É essa a implicação mais grave das negociações, não tanto a limitação dos subsídios. Como a reforma agrária tem caráter social, não econômico, não será difícil inserir na "caixa verde", isto é, nos subsídios legais, o apoio financeiro à sua execução. A rigor, melhor teria sido imitar a Austrália, que incluiu explicitamente nessa categoria os gastos com a aposentadoria de agricultores. O Brasil já tem um programa de ajuda à agricultura familiar e terá de manter por muito tempo um similar, a fim de amparar os assentamentos com algo mais que a cesta básica. O mais provável é que a limitação venha da capacidade do Tesouro de levantar recursos, se tiver de seguir produzindo saldos primários para contentar o FMI e pagar aos rentistas da dívida.
Embora aumentem o já considerável grau de complicação da reforma, me sinto no dever de suscitar questões como essas, praticamente ausentes do debate. Não para insinuar que a pequena propriedade é inviável na agricultura. Não vejo razão para que ela não possa constituir o núcleo de um desenvolvimento rural humano, assim como a pequena e a média empresa são, na indústria e no comércio, as principais geradoras de emprego. Da mesma forma que nesses setores, contudo, a agricultura familiar necessita de políticas adequadas de crédito, fomento tecnológico, de alívio de impostos e muitas outras. É possível que a sua viabilização dependa de uma organização de tipo associativo ou cooperativo.
Conforme começa a ocorrer na Europa, será preciso que o Estado remunere o papel da pequena agricultura na proteção do ambiente, dos recursos aquáticos, na produção de alimentos orgânicos.
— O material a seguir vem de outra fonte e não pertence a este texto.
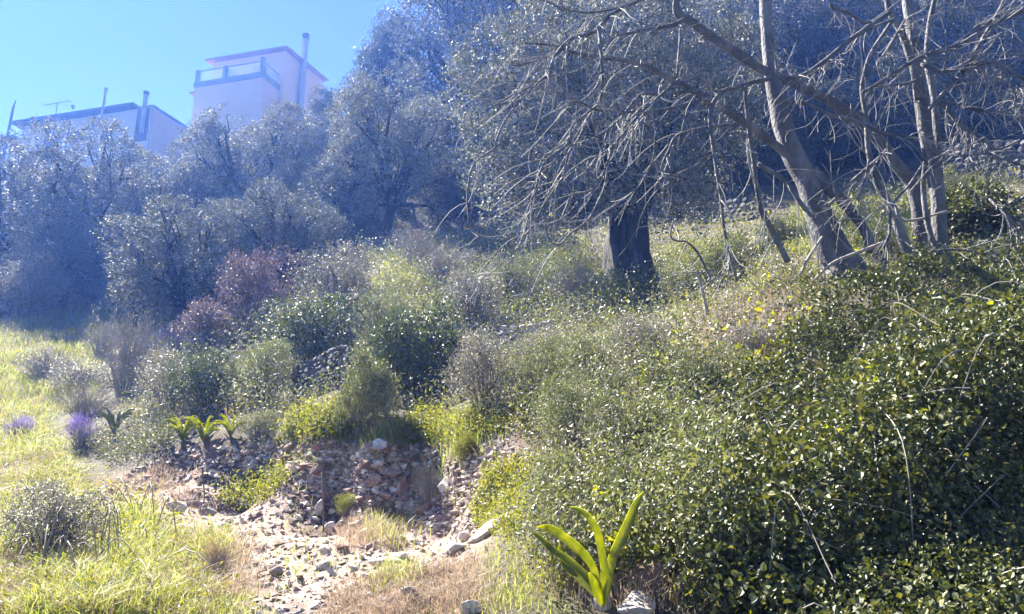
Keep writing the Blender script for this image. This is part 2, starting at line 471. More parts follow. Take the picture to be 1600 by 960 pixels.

Para isso, a Embrapa e as universidades rurais devem ajudar o governo e o MST a desenvolver fórmulas que tornem possível dar uma vida digna e decente ao nosso lavrador, o que certamente exigirá muito mais que "três alqueires e uma vaca".


Rubens Ricupero, 66, é secretário-geral da Unctad (Conferência das Nações Unidas sobre Comércio e Desenvolvimento), mas expressa seus pontos de vista em caráter pessoal. Foi ministro da Fazenda (governo Itamar Franco).